Em janeiro de 2014, a fiscalização da Agência Nacional de
Energia Elétrica (Aneel) constatou que a usina, embora desligada, tinha
condições de operar parcialmente. Seu prazo de concessão acabava apenas em
2018. No entanto, "devido ao alto custo de operação, esta dificilmente
seria despachada".
Por essa razão, a Aneel declarou os bens da usina como
"inservíveis à concessão de serviço público". Em 2010, cada
megawatt-hora (MWh) produzido pela usina custava R$ 846,98. Atualmente, a
térmica mais cara em operação no Brasil é a de Xavantes, também a movida a óleo
diesel, com custo de operação de R$ 1.167 por MWh.
A conclusão da Aneel deu aval para a continuidade das
negociações, que agora estão em fase final. Segundo uma fonte da Eletrobras a
par do assunto, trata-se de uma "térmica de qualidade ruim", por isso
o Brasil não faria questão de ficar com a planta.
Por meio de nota, o Ministério de Minas e Energia informou
que o acordo teve como objetivo "promover a cooperação energética com a
Bolívia". O ministério disse que a transferência de R$ 60 milhões foi
autorizada por meio da Medida Provisória 625/2013.
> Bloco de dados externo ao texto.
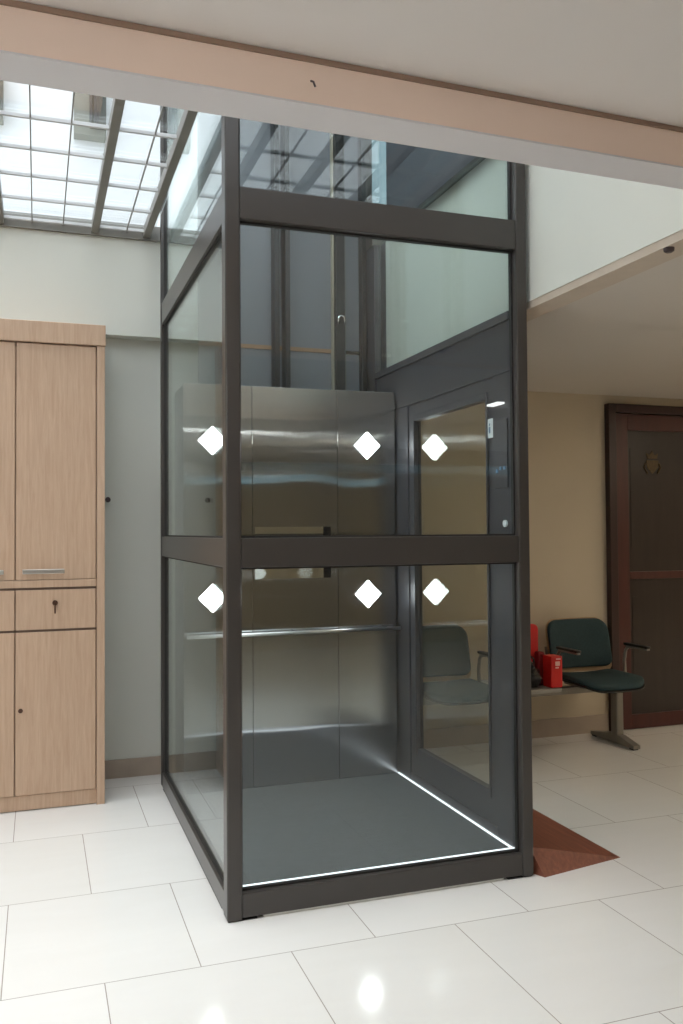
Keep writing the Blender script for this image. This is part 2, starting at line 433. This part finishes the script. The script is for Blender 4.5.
# feet under the corners and a thin drip strip along the floor
for (x, y) in ((0.004, .004), (W - .11, .004), (.004, D - .1), (W - .11, D - .1)):
    P('foot', box(x, x + .104, y - (.010 if y < .1 else 0), y + .046, 0, .0029), 'black_rubber')
P('floor_strip', box(.13, W - .13, -.002, .02, .0, .0085), 'aluminium')
P('side_skirt', box(.006, .03, .115, D - .1, 0, .0055), 'black_rubber')
# gaskets around the front panes and panes
def front_pane(z0, z1):
    g = .007
    P('gasket', boxes([(PW, PW + g, .018, .036, z0, z1), (W - .048 - g, W - .048, .018, .036, z0, z1), (PW + g, W - .048 - g, .018, .036, z0, z0 + g), (PW + g, W - .048 - g, .018, .036, z1 - g, z1)]), 'gasket')
    P('glass_pane', box(PW + .002, W - .048 - .002, .023, .031, z0 + .002, z1 - .002), 'shaft_glass')
def side_pane(z0, z1):
    g = .007
    P('gasket', boxes([(.016, .034, PW, PW + g, z0, z1), (.016, .034, D - .03 - g, D - .03, z0, z1), (.016, .034, PW + g, D - .03 - g, z0, z0 + g), (.016, .034, PW + g, D - .03 - g, z1 - g, z1)]), 'gasket')
    P('glass_pane', box(.021, .029, PW + .002, D - .032, z0 + .002, z1 - .002), 'shaft_glass')
for (z0, z1) in ((ZB, ZM0), (ZM1, ZT0), (ZT1, ZTOP - .1)):
    front_pane(z0, z1)
side_pane(ZB - .01, ZM0); side_pane(ZM1, ZT0); side_pane(ZT1, ZTOP - .1)
# right upper clear pane
P('glass_pane', box(W - .03, W - .022, PW, 1.52, ZS + .001, ZK - .041), 'shaft_glass')
# back wall of the shaft, painted panels
P('back_panel', box(.20, W - PW, D - .035, D - .02, .0, 2.36), 'back_panel_paint')
P('back_panel', box(.20, W - PW, D - .035, D - .02, 2.382, ZTOP), 'back_panel_paint')
P('seam_strip', box(.20, .956, D - .042, D - .02, 2.36, 2.382), 'copper_strip')
P('back_pane', box(.03, .198, D - .03, D - .022, .02, ZTOP - .1), 'shaft_glass')
# rear right corner lining and upper right lining
P('corner_lining', box(W - .05, W - .012, 1.521, D - PW, .012, ZK - .041), 'panel_paint')
P('upper_lining', box(W - .05, W - .012, PW, 1.33, ZK - .04, ZTOP), 'panel_paint')
P('glass_pane', box(W - .03, W - .022, 1.331, D - PW, ZK + .15, ZTOP - .1), 'shaft_glass')
P('shaft_roof', box(0, W, 0, D, ZTOP, ZTOP + .05), 'panel_paint')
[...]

O ministério informou ainda que os trâmites necessários para
operacionalizar o acordo deveriam ser informados pela Eletronorte. Já a empresa
declarou que o governo deveria se pronunciar sobre o assunto, já que se trata
de uma negociação internacional.
O pedido de doação da termelétrica foi feito diretamente
pelo presidente boliviano, Evo Morales, em uma reunião bilateral com Dilma
Rousseff - a primeira entre os dois - durante a primeira Cúpula da Comunidade
de Estados Latino-americanos (Celac), na Venezuela, em dezembro de 2011.
No encontro, Evo explicou à presidente os problemas de
energia e os apagões constantes enfrentados por seu país e pediu ajuda. Apesar
de ser um dos maiores produtores de gás do mundo, a Bolívia não tem os
equipamentos para transformá-lo em energia elétrica.
Dilma prometeu ceder então à Bolívia a termelétrica Rio
Madeira, que estava sem uso no Brasil, mas que precisava ser reformada. O
contrato seria de empréstimo por 10 anos, renováveis. Na prática, no entanto, o
empréstimo se transformaria em uma doação, já que o custo de devolver a usina
para o Brasil dificilmente compensaria.
A política de boa vizinhança, no entanto, tem por trás não
apenas também necessidade de garantir a boa vontade dos bolivianos. Maior
fornecedor de gás ao Brasil, o governo da Bolívia já aumentou duas vezes o
preço do metro cúbico enviado ao país, mas garante o abastecimento de outras
usinas brasileiras.
Além disso, o Brasil quer viabilizar a construção de uma
hidrelétrica binacional, na divisa entre os dois países. Trata-se de um projeto
antigo e discutido há anos pelos dois governos, sem ter nenhuma decisão prática
até hoje.
O governo ainda terá que elaborar um memorando de
entendimento para fazer a cessão formal à Bolívia, o que só deve acontecer
quando a usina estiver pronta para ser enviada aos bolivianos. O ato também é
enxergado como uma forma de melhorar a imagem do Brasil em La Paz, abalada
desde a fuga do senador Roger Pinto Molina da embaixada brasileira, ajudado
pelo diplomata Eduardo Sabóia.
A Bolívia continua sofrendo com apagões, especialmente no
interior do país, para onde deve ser enviada a termelétrica do Rio Madeira.